Azer - start a controlled fire, short-duration fire-talking person (forget the language)

Elemental - A lot should be self-explanitory

Thoqqua - One of my favorites... used him to get through bars/walls, burned right through them.

Fiendish dire weasel - Set off traps, carry stuff across acid pools (fiendish template), scale walls

Fiendish gorilla - Scale walls on assault

Fiendish snake, constrictor - Interrogation, take items into narrow spaces

Fiendish boar - good forest distraction, set off traps

Fiendish dire bat - short-duration air escape (for small creaures), retrieve/deliver items in high/low places.

Fiendish lizard, giant - same as weasel, but slower

Salamander, Small - same as Azer, different alignment

Fiendish shark, Large - scare tactic (most things in water fear sharks), help swim across water, attack boats (sharks can makes holes in wood boats)

Fiendish viper - milk for poison (the poison remains when the creature leaves, else it's attack is pretty much worthless

Fiendish crocodile - Help crossing swampy areas

Dretch - Same a lemure

Fiendish leopard - short-duration tracking, catch dinner, help scaling walls

Fiendish wolverine - short duration fighting whillwind :) , burrowing
 

My druid character uses summoning spells all the time, to great effect -- and druids are usually weaker summoners than wizards (due to the untemplated nature of the beasts). I've picked up the augment summoning feat, which gives an extra +1 to every hit die, attack roll, and damage roll, and that helps a lot.

Basically, it's the flexibility of the spells that makes them great. You can summon a fire creature to attack ice creatures, bats to fly into darkness, arrowhawks to attack heavily-armored or flying enemies, bears or snakes to grapple spellcasters, apes to attack creatures with reach, and so on. Summoning a nasty creature is very useful if you're trying to escape from overwhelming odds: often, the enemy will attack the summoned creature while you run away. The rogue always appreciates having a flanking partner.

And as a 10th-level druid with a companion and a bag of tricks, a great trick is to get a bag-of-tricks creature out to follow me around, and when we encounter a big fight, cast summon monster IV to get 1d3 level-III creatures and then cast animal growth on the whole lot of them.
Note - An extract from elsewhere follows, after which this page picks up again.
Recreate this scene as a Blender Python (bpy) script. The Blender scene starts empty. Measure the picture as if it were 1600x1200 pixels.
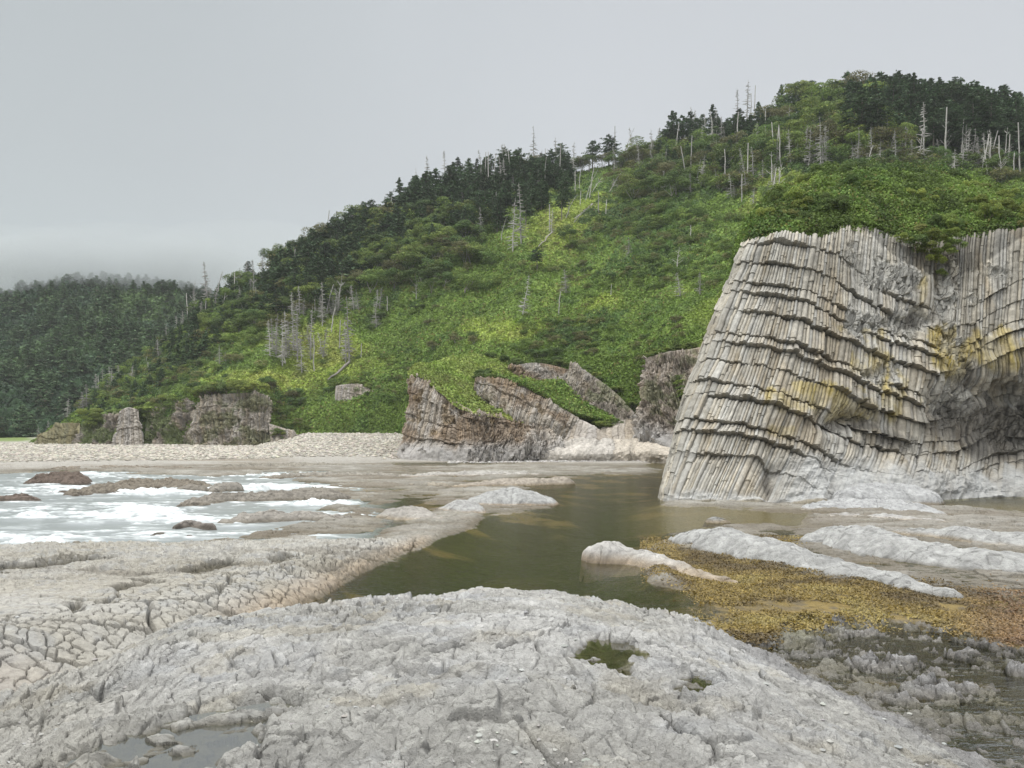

In two rounds, I've filled the room with very big, very angry critters: it's a great tactic.

Daniel
 

One nice fix would be if the spell let you communicate with the creatures summoned. The biggest problem often is that a creature like the Thoqqua has no language. You cannot direct it at all, so all it will do is attack your enemies.
 

Wippit Guud said:

Fiendish viper - milk for poison (the poison remains when the creature leaves, else it's attack is pretty much worthless


Everything from the creature goes away when the spell ends, including any parts, fluids, or eggs.

So unless the spell lasts more than 10 rounds, it will end before the secondary effects of the poison occur. (The poison will go away, but the ability damage will remain.)

And you are right, they are pretty useless at the lower levels.
 


I think the casting of the spell infers an intent upon the creature being summoned. Otherwise, how does the summoned creature know what is an eneny?